Student stories

Earth Sciences student develops valuable tools for collecting oceanic data on Government co-op work terms

Hana Hourston

Government of Canada's Department of Fisheries and Oceans

Hana Hourston is a fourth-year student majoring in mathematics and minoring in Earth Sciences. She completed a co-op work term with the Government of Canada’s Department of Fisheries and Oceans. Learn about her experience below.

Why did you choose UVic, your program and co-op?

Going into university, I didn’t have a solid idea of what I wanted to major in, but I knew I wanted to do something that was related to the ocean. I’d heard good things about UVic’s school of Earth and Ocean Sciences (SEOS) and UVic’s co-op program from friends and family, and I ended up not being disappointed! UVic SEOS offers a diverse range of interesting courses, and the co-op program has provided valuable work experience and networking opportunities to help set me up for life after graduation.

What Government department did you work with?

I worked with the Department of Fisheries and Oceans (DFO) at the Institute of Ocean Sciences (IOS) on my previous work term.

What responsibilities did you have in your position?

This position offered me the opportunity to learn more about physical oceanography and to develop my skills in the R code, which is a programming language for statistical graphing and computing, primarily used by data statisticians and scientists. I spent the term working with the IOS Data Product Team on an R package for processing raw data from Acoustic Doppler Current Profilers (ADCPs). ADCPs are oceanographic instruments that use sound to measure ocean current speed and direction. They emit pings of sound that reflect off particles in the water and use the return speed of the reflected pings to calculate ocean current velocities.
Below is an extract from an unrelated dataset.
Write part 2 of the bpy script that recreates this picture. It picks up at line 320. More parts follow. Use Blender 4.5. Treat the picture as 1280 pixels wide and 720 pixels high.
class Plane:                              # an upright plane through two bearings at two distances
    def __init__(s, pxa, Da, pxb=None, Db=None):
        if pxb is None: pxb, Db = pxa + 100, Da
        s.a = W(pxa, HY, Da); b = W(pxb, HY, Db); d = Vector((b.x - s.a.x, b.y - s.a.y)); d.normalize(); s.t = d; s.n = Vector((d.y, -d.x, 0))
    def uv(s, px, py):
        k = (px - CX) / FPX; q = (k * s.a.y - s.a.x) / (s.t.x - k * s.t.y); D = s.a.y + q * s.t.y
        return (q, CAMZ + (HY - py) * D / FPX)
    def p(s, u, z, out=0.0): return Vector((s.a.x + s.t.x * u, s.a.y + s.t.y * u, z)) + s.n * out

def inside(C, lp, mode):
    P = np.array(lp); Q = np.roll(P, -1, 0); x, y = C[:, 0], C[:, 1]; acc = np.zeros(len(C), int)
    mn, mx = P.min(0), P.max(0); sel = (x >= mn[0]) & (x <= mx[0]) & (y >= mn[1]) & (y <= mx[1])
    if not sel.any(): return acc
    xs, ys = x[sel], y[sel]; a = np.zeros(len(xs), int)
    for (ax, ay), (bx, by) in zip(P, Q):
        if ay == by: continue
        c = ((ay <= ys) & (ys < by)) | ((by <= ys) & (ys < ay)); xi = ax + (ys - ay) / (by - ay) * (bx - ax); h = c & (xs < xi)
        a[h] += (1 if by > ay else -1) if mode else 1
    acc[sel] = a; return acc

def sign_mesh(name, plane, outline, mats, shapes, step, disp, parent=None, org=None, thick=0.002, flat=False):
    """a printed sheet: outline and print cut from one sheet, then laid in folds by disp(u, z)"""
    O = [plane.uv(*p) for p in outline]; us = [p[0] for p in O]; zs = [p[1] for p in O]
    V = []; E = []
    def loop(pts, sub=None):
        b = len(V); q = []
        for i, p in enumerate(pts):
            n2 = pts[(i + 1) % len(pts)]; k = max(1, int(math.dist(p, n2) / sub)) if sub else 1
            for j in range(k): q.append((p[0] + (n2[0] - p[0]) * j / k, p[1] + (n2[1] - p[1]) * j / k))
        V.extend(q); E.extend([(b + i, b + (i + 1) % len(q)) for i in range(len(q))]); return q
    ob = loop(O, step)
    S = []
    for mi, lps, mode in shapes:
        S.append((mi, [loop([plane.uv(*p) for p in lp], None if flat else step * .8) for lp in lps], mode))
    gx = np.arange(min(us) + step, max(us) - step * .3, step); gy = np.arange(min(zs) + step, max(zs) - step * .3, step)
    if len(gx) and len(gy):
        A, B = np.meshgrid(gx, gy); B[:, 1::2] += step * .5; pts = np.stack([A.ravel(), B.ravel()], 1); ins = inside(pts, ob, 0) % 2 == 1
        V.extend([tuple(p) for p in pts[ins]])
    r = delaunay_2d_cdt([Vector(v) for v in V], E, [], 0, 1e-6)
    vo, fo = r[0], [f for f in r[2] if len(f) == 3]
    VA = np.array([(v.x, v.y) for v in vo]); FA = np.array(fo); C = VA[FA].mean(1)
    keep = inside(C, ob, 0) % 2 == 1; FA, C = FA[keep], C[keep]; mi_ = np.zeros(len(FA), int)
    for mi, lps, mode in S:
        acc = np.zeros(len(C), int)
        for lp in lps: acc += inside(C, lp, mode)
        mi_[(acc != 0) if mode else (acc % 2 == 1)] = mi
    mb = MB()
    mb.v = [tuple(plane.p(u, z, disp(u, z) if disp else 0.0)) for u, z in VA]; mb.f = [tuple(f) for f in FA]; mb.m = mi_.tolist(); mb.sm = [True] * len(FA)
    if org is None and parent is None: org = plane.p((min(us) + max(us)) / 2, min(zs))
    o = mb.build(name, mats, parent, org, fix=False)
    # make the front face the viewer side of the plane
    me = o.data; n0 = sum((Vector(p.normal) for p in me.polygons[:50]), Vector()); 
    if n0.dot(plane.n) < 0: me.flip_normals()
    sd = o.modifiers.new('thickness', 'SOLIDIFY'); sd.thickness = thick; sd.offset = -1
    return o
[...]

ADCPs can also measure temperature, sound speed, and pressure in the water, by other means. All such observations contribute to our understanding of the ocean, including the ocean’s role in controlling the climate. There are two types of ADCPs: ship-mounted and moored. Ship-mounted varieties are installed on the bottom of ships and take measurements from there, while moored ADCPs are anchored at a chosen depth in the water where they can be left to take measurements over several months. I was only working with moored ADCP data on my co-op term. I adapted the package to fit existing data processing standards at IOS and then used it to process all of the 20 years’ worth of raw ADCP data at IOS. In doing so, I was helping set specific standards for future processing of all ADCP data collected by IOS. 

What impact did you have in your position?

One of my favourite parts of coop was knowing that my work was meaningful. The package I helped develop would go on to help more scientists obtain accessible, standardized data beyond the end of my work term.

What have you learned from your work term?

The work term exposed me to skills beyond what I learned in the classroom. I learned how to code in R, package development and maintenance. In government, we generally have to work with folks from the east coast, where there is a three-hour time difference. This helped me hone my communication skills as I had to be in communication with the Data Product Team, corresponding with the developers of the R package from members of the team in Nova Scotia.

What are your future career plans and how has coop helped guide you in this direction?

I originally started as a combined Earth and Ocean Sciences and Physical Geography major when I entered the co-op program. After my work term with DFO, I was more interested in working in data analysis, and this led me to switch to a Mathematics major. After graduation, I plan to pursue a career related to data analysis or numerical modeling. In pursuing a major and minor, I have opportunities in both fields and look forward to seeing where my future will take me!